Food & Drink

Upgrade Everything You Cook With Japanese Shoyu


The lazy Susan next to my range has witnessed my shifting condiment obsessions over the years. There was the extra-virgin olive oil phase, then the wide world of vinegar phase. Lately it has been filled with bottle after bottle of soy sauce. I have bottles of sweet Indonesian soy and Chinese mushroom soy, but my real love is Japanese shoyu. I can never go shopping at Mitsuwa Marketplace, the Japanese food market near me, without picking up a bottle. I research quickly on my phone to find a brand that is new to me and promises to be richer, mellower, more fruity or more complex from barrel aging. Shoyu has become a key part of my cooking; here’s how you can use it in your kitchen. 

What is shoyu?

Shoyu is simply the Japanese word for soy sauce, but the word implies it will be naturally brewed, fermented and aged. Shoyu is produced from mashed beans and wheat cultured with Japan’s favorite fungus, Aspergillus oryzae, a.k.a. koji, then mixed with salt brine and then stashed in a tank for a good year to ferment. Depending on the beans, the wheat, the ratio of the two, the amount of salt, the temperature, the composition of the tank and maybe even the work of wood sprites, it will develop into a soy sauce with flavors from caramel and chocolate to even apricot and sea water. 

What are the types of shoyu?

There are two basic kinds of shoyu. Koikuchi (which means “thick taste”) offers what we look for in that trustworthy bottle of Kikkoman: dark color, round flavor, and a salt level that is pronounced but doesn’t chap your lips. There is also usukuchi (“thin taste”) that is limpid in color but packs a salty wallop. Cooks from Osaka and western Japan use it more in recipes; they also use more sugar, which makes sense in terms of balance. 

What is tamari?

There’s a third type, which isn’t considered shoyu in Japan but is related to soy sauce, and that’s tamari. Originally made as a byproduct of miso manufacturing, it is made without wheat (or with very little; don’t assume it is gluten-free unless labeled as such) and fermented for at least a year and often longer. It is darker, richer, broader — not a voice in your cooking as much as a chorus. 
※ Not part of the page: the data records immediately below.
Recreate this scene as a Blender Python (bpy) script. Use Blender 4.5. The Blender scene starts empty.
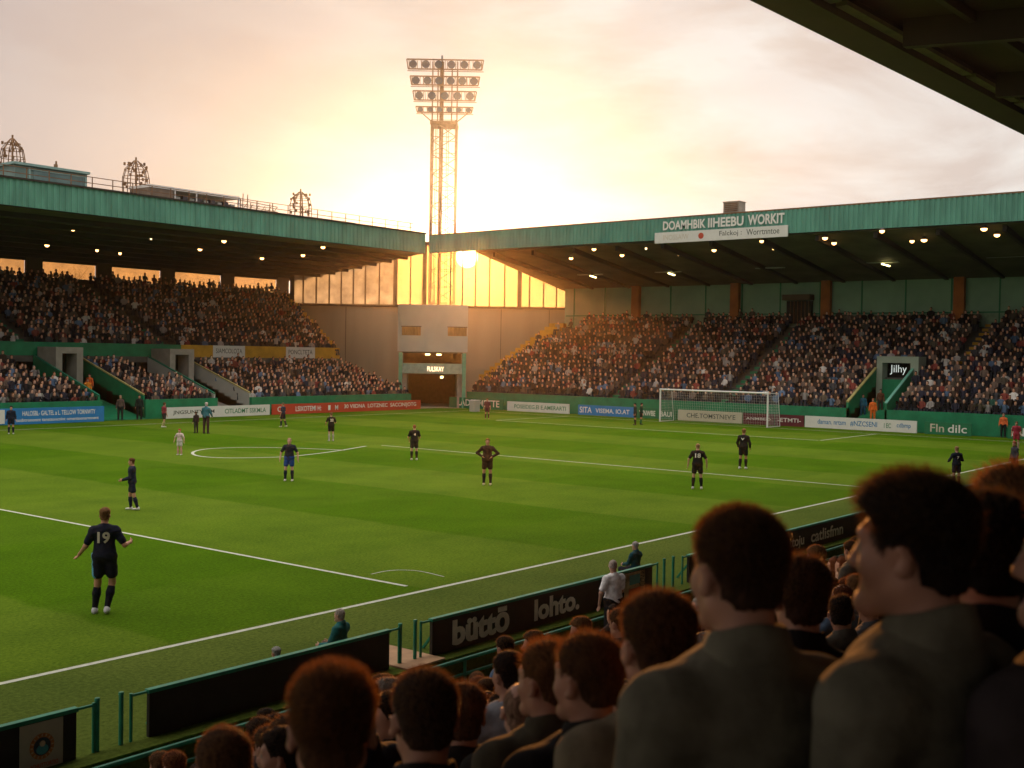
import bpy, math, random
import numpy as np
from mathutils import Matrix, Vector

random.seed(7)
RNG = np.random.default_rng(7)
S = bpy.context.scene
COL = S.collection

# ------------------------------------------------------------------ camera
F_PX = 1158.0
EYE = 5.0
A_ = np.array([918, -14, 1158.0]); A_ /= np.linalg.norm(A_)
B_ = np.array([-1462, -54, 1158.0]); B_ -= A_ * (A_ @ B_); B_ /= np.linalg.norm(B_)
U_ = np.cross(B_, A_)
if U_[1] > 0: U_ = -U_
def ray(x, y):
    r = np.array([x - 512, y - 384, F_PX]); return np.array([r @ A_, r @ B_, r @ U_])
def on_z(x, y, z=0.0):
    d = ray(x, y); return d * ((z - EYE) / d[2]) + [0, 0, EYE]
def on_y(x, y, Y):
    d = ray(x, y); return d * (Y / d[1]) + [0, 0, EYE]
def on_x(x, y, X):
    d = ray(x, y); return d * (X / d[0]) + [0, 0, EYE]
def at_depth(x, y, D):
    return ray(x, y) / F_PX * D + [0, 0, EYE]
def proj(p):
    v = A_ * p[0] + B_ * p[1] + U_ * (p[2] - EYE)
    return 512 + F_PX * v[0] / v[2], 384 + F_PX * v[1] / v[2], v[2]

cam_d = bpy.data.cameras.new('camera'); cam = bpy.data.objects.new('camera', cam_d); COL.objects.link(cam)
right = Vector((A_[0], B_[0], U_[0])); down = Vector((A_[1], B_[1], U_[1])); fwd = Vector((A_[2], B_[2], U_[2]))
M = Matrix((right, -down, -fwd)).transposed().to_4x4(); M.translation = (0, 0, EYE)
cam.matrix_world = M
cam_d.sensor_width = 36; cam_d.lens = 36 * F_PX / 1024
cam_d.clip_start = 0.05; cam_d.clip_end = 3000
cam_d.dof.use_dof = True; cam_d.dof.focus_distance = 45; cam_d.dof.aperture_fstop = 4.0
S.camera = cam

# ------------------------------------------------------------------ light
SUN_DIR = Vector(ray(467, 257)).normalized()
SUN_EL = math.asin(SUN_DIR.z); SUN_AZ = math.atan2(SUN_DIR.x, SUN_DIR.y)      # azimuth from +Y towards +X
W = bpy.data.worlds.new('World'); S.world = W; W.use_nodes = True
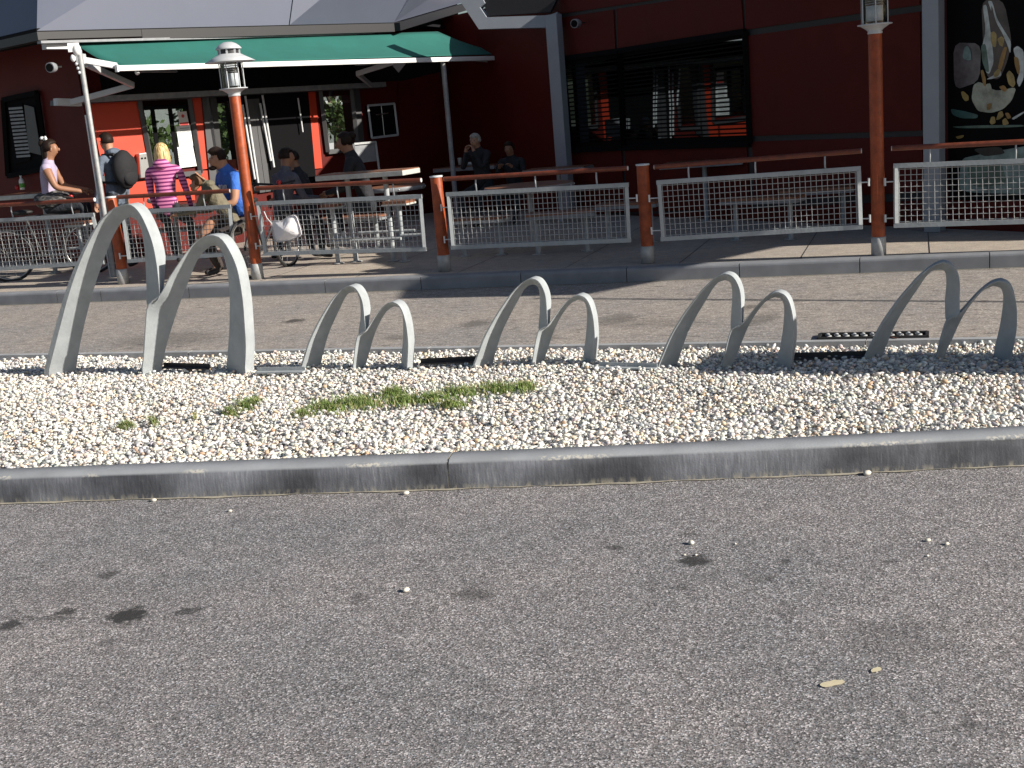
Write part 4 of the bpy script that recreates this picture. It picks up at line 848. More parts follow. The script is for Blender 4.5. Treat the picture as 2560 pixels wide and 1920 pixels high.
# --- picture window poster on the right: flat print in a black case
ps = thing('poster_window', 'tall backlit-style advertising print of an ice cream sundae with caramel pieces on the right', 'poster', W(2385, 480, PR, .05))
wallq(PR, [(2366, -60), (2640, -110), (2648, 500), (2372, 500)], .03, .03).build('case', 'black', ps)
for k_, c_ in dict(p_brown=(.09, .065, .06), p_cream=(.42, .44, .36), p_green=(.10, .17, .14), p_amber=(.36, .20, .05), p_teal=(.05, .13, .13), p_dark=(.015, .018, .02), p_white=(.55, .60, .60), p_grey=(.16, .14, .15), p_pale=(.22, .32, .32), p_gold=(.42, .30, .10)).items(): M[k_] = mat(k_.replace('p_', 'printed '), tuple(min(1, x*1.15) for x in c_), .3, 0, 0, 7, c2=tuple(x*.45 for x in c_))
pz = lambda x, y: (2060+x/4.424, y/4.424)
shapes = [('p_grey', [(1430, 470), (1740, 480), (1720, 900), (1440, 1000)]), ('p_brown', [(1740, 0), (1990, 0), (2080, 460), (2020, 700), (1940, 880), (1800, 860), (1760, 500)]), ('p_cream', [(1650, 940), (1720, 900), (1900, 1010), (2130, 960), (2080, 1110), (1980, 1210), (1850, 1250), (1700, 1230), (1630, 1100)]),
  ('p_white', [(1755, 60), (1800, 50), (1850, 400), (1880, 680), (1830, 820), (1790, 800), (1740, 560), (1790, 330)]), ('p_green', [(1735, 500), (1790, 480), (1830, 800), (1790, 790), (1750, 680)]), ('p_white', [(1810, 10), (1860, 10), (1910, 200), (2000, 350), (2070, 460), (2060, 600), (2030, 500), (1960, 350), (1890, 240), (1850, 120)]),
  ('p_brown', [(1850, 30), (1900, 240), (1990, 400), (2030, 560), (1990, 560), (1900, 520), (1850, 300)]), ('p_gold', [(1840, 360), (1880, 345), (1910, 380), (1905, 520), (1870, 520), (1845, 460)]), ('p_gold', [(1915, 430), (1960, 400), (1995, 420), (1980, 520), (1940, 500)]), ('p_amber', [(1990, 520), (2030, 520), (1990, 680), (1960, 780), (1920, 760), (1950, 630)]),
  ('p_gold', [(2015, 820), (2050, 775), (2100, 830), (2118, 930), (2090, 970), (2040, 930)]), ('p_white', [(1790, 880), (1880, 830), (1960, 780), (1960, 840), (1870, 870)]), ('p_gold', [(1870, 820), (1920, 760), (1960, 780), (1930, 840), (1890, 860)]), ('p_amber', [(1730, 780), (1760, 770), (1790, 870), (1790, 960), (1760, 940)]),
  ('p_pale', [(1530, 640), (1550, 530), (1580, 505), (1620, 550), (1630, 660), (1590, 670)]), ('p_white', [(2090, 540), (2140, 505), (2212, 560), (2212, 860), (2160, 970), (2130, 900), (2170, 780), (2130, 680)]), ('p_amber', [(2100, 620), (2150, 640), (2170, 760), (2150, 840), (2110, 720)]),
  ('p_gold', [(1515, 1020), (1540, 1005), (1600, 1060), (1600, 1110), (1560, 1120), (1530, 1080)]), ('p_cream', [(1790, 930), (1840, 920), (1860, 1000), (1820, 1040), (1790, 990)]), ('p_amber', [(1930, 960), (1990, 940), (2030, 990), (1990, 1020)]), ('p_amber', [(1800, 1150), (1850, 1140), (1840, 1210), (1800, 1220)]),
  ('p_teal', [(1395, 1200), (1560, 1230), (1710, 1270), (1690, 1310), (1520, 1310), (1420, 1270)]), ('p_gold', [(1850, 1290), (1890, 1290), (1900, 1360), (1850, 1380), (1830, 1350)]), ('p_gold', [(1930, 1240), (1970, 1225), (1990, 1280), (1940, 1320), (1900, 1330)]), ('p_amber', [(2000, 1250), (2040, 1245), (2075, 1300), (2030, 1320)]),
  ('p_gold', [(1970, 1330), (2010, 1300), (2050, 1370), (1980, 1390)]), ('p_green', [(1400, 1400), (1750, 1385), (2212, 1380), (2212, 1400), (1900, 1415), (1500, 1420)]), ('p_gold', [(1450, 1510), (1550, 1490), (1540, 1520), (1480, 1540)]), ('p_white', [(2070, 1310), (2212, 1230), (2212, 1250), (2100, 1325)])]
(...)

How do you cook with shoyu?

This gets us to the essential duality of shoyu: It is a cooking ingredient as well as a condiment. It figures into nearly every stew and simmering sauce (alongside its usual company of sugar, mirin and sake) but it also gives backbone to dipping sauces. Cubes of sweet Japanese pumpkin (kabocha) simmered in dashi broth seasoned with koikuchi shoyu, sake and sugar are terrific; you can taste every ingredient in the flesh. Usukuchi shoyu added at the last instant to stir-fried cabbage is bright and lively. 

Maybe it’s because I lived outside of Osaka, but I’m a devotee of Kikkoman’s usukuchi, which I buy in big bottles and go through regularly while cooking. I use it not just in Japanese dishes, but literally anything that needs more salt and body. It is the only reason people compliment me year after year on my turkey gravy. For something special — a soy sauce that you can taste from a spoon — I love Higeta Honzen, a koikuchi soy sauce that’s been double-brewed for a wound-up intensity that just opens up on your tongue. Mix it with some bottled yuzu juice for the best ponzu you’ll ever try. 

The flavor and color of soy sauce changes when left at room temperature. I use them quickly, but if you don’t then keep your best bottles in the fridge. Once you start experimenting, you may accrue quite the stash. Just saying.